4) The structure of the code and layers of abstraction were unclear. What lives in the kernel space, what lives in the user space and why? What is shared across all drivers, across all GPU drivers, across all Radeon drivers, etc, and what is distinct? How is external software like Mesa hooked in? (I'm just showing the kind of questions that a noob is puzzled with, not asking for answers in this thread.)
5) Complete lack of development tools. I gave up upon realizing that, in order to do development, you either use a second machine, or reboot into a test kernel. Well, I don't have a second machine, and neither a second video card. Ideally, I'd like to just lunch up some editor and get going, without having to leave the desktop. This might be a hard problem, but I suspect it can be solved. Also, IIRC, I was told that the only way of debugging was by printing. Call me spoiled there, but I can't imagine productive development without a debugger.

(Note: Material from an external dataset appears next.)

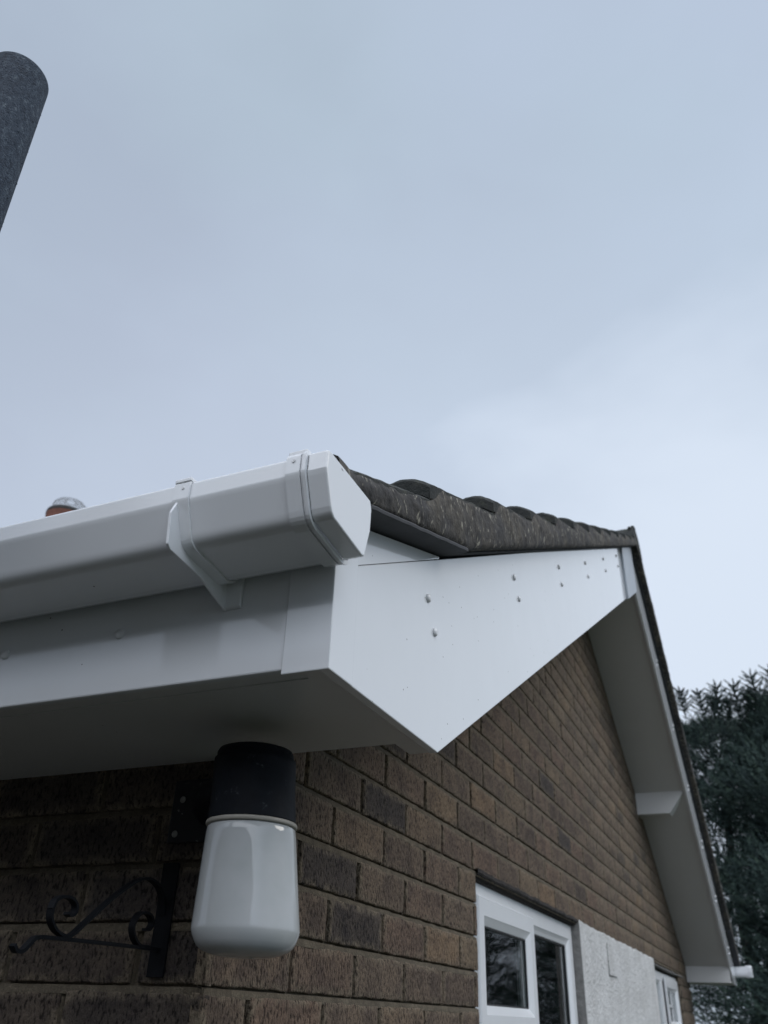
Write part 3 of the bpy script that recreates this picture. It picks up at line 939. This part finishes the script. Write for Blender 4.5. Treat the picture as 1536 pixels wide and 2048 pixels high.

I couldn't really disagree more with libv's point. However to make him little happier, xf86-video-ati will probably become obsolete as well once DDX-over-3D works reliably in Gallium.

It's understandable that you might not know what "DRM" means, but "shader" is a basic term in computer graphics. I'd recommend you to first learn what a shader is by making simple demos with OpenGL and its shading language. There are lots of tutorials about it.

You don't need another machine, another video card, a test kernel, or anything like that. It works exactly as you said. I just launch an editor, write code, compile it, run a game to test it (or do a quick piglit run), and push the code upstream. It's like a classic application development. I don't have to install drivers to be able to use them, because there are some symlinks for the drivers and some libs in my /usr/lib that are pointing to my Mesa tree. I only need to reboot if I want to test kernel code, which I rarely need to touch. And also get some real IDE with code indexing, browsing, and refactoring capabilities to code fast. I use QtCreator, which has all these features, for both userspace and kernel development. It can import an arbitrary Makefile-based project.

You can use any debugger you want. I often use kdbg, a graphical front-end to gdb.

I do believe things have changed relative to a couple of years ago. Back then it didn't make a lot of sense to spend time talking about the old architecture (since it was in the process of being replaced) and the details of the new architecture were still being worked out. The code was particularly complicated at the time because the userspace drivers needed to be able to work on both UMS/DRI1 and KMS/DRI2 kernel drivers.

Now that many of the drivers have moved over to KMS/DRI2 it's easier to explain the parts of the code that developers need to worry about, even if there is still some legacy code in place to support fallback operation with UMS, and that has made it practical for experienced developers to help new / potential developers without making their heads explode on the first day.

Now that the architecture has settled down it probably is a good time to write some top-level documentation. I put together a few slides for an internal presentation, mostly explaining how GPUs worked for someone familiar with CPUs and partly providing a high level view of the current graphics driver stack (at least for Radeon graphics) -- I'll see if some of that could be cleaned up and turned into "you are here"-type documentation for new potential developers.

Marek's advice to go and learn a bit of OpenGL first is really important. GPUs are not designed directly around the OpenGL pipeline to the same extent they were 10 years ago, but they are still a lot easier to understand (and test ) if you can write some simple graphics programs. I remember going through a few "WTF are *those* registers for ??" moments in the 5xx days (since my background had been more on Mac and DirectX at the time) but as soon as I learned the corresponding OpenGL functions everything made sense.